Three years ago this month, the Miami Marlins traded their 26-year-old left fielder – with two years left of team control and a bat that was finally showing its potential – for four prospects, three of them pitchers.

Marcell Ozuna was shipped to St. Louis, where he put up two mediocre seasons for the Cardinals before he hit the free agent market, where he now finds himself once again.

It worked out just fine for the Marlins, who landed flamethrower Sandy Alcantara (3.71 ERA since the deal), Daniel Castana (3.03 ERA), Zac Gallen (2.78 ERA) and outfielder Magneuris Sierra (.576 OPS).

Why is this trade relevant to the Red Sox this winter?

They’ve got their own 26-year-old left fielder with two years left of team control, but a bat that hasn’t yet lived up to its potential, in Andrew Benintendi.

As the Red Sox continue to search the free agent market and consider their options via trade, Benintendi’s name sure comes up often. He’s far from an integral member of the Sox’ organization, but can be. They don’t have a lot of big league pieces that are both expendable and valuable, but Benintendi is both of those.

They don’t have a deep enough farm system to dig into. And they already have a pair of corner outfielders on their roster in Alex Verdugo and Hunter Renfroe.

Verdugo is an everyday player, not a platoon player, as he showed quite clearly in 2020. Barring an unlikely scenario in which Verdugo is the everyday center fielder, Renfroe’s platoon at-bats should be coming at the expense of Benintendi, who has a career .691 OPS against lefties and could use the respite.

The Red Sox will need another outfielder, preferably one who can play center field quite well. This position will be crowded.

So what do they do? Trade Benintendi and try to add some young pitching depth to their organization? Or hold onto the former No. 7 overall pick and hope his sweet swing from the left side is about to bust out after a lost year due to a rib cage injury?

That all depends on the return that chief baseball officer Chaim Bloom is able to fetch. It’s not a perfect time to be dealing a left-handed hitting outfielder, given there are a few good ones on the free agent market in Michael Brantley, Joc Pederson and, yes, Jackie Bradley Jr.

There is one key difference between Benintendi (career .789 OPS) and Ozuna (.786 OPS before he was traded). While Benintendi is coming off his worst career season, Ozuna was coming off a near-MVP season in 2017: .312 average, .924 OPS, 37 homers and a Gold Glove in left field.

But while Ozuna was never ranked better than a No. 75 overall prospect by Baseball America and struggled to impress during his first four big league seasons, Benintendi was once the unanimous No. 1 prospect in baseball and has 3 1/2 very good seasons on his resume already.

What Ozuna showed in results, many believe Benintendi has in potential.

It’s interesting to look back at Cardinals’ General Manager John Mozeliak’s comments about Ozuna when the team acquired him.

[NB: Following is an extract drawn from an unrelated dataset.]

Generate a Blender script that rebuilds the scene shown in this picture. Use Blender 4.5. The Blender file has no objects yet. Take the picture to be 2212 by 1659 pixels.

It sounds as if he could be talking about Benintendi.

“Whenever I watched him, I was like, ‘he could be so good,'” Mozeliak said of Ozuna at the time. “I always sort of wondered why he wasn’t. What do great players do that other players don’t? When they do things, they make it look easy. He always had a quick bat, would hit the ball hard, and I always just sort of wondered why he didn’t do more.”

And here’s what Bloom said of Benintendi at the end of his injury-plagued 2020 season:

“This is a guy who has shown the ability to perform at a really high level, including in some really critical situations. Still young. Still has all that ability. It’s just a shame his year kind of got wiped out.”

Red Sox Manager Alex Cora got the best out of Benintendi in 2018, but oversaw his drop-off in ’19.

“When this kid got drafted, he was probably the best hitting prospect coming out of college,” Cora said recently. “Those first-rounders, they don’t get lucky, they’re good. I still believe Andrew Benintendi is a good player, I think Andrew Benintendi is an impactful player and we need to get him back to that mindset that he had in ’18 and even in ’17.”

At this point it’s hard to wonder if we’ve already seen exactly the player he is: a good gap-to-gap doubles hitter with a little power, a little speed and below-average defense in left field, where he was considered the worst in the American League in 2019.

The Red Sox have some young pitching about ready to make an impact in Tanner Houck, Jay Groome, Bryan Mata and Thad Ward. They could certainly use some more after they traded a pair of their best relievers in Brandon Workman and Heath Hembree in 2020.

Benintendi, who will make $6.6 million in 2021 before his final year of arbitration-eligibility in 2022, might be the best trade chip they have.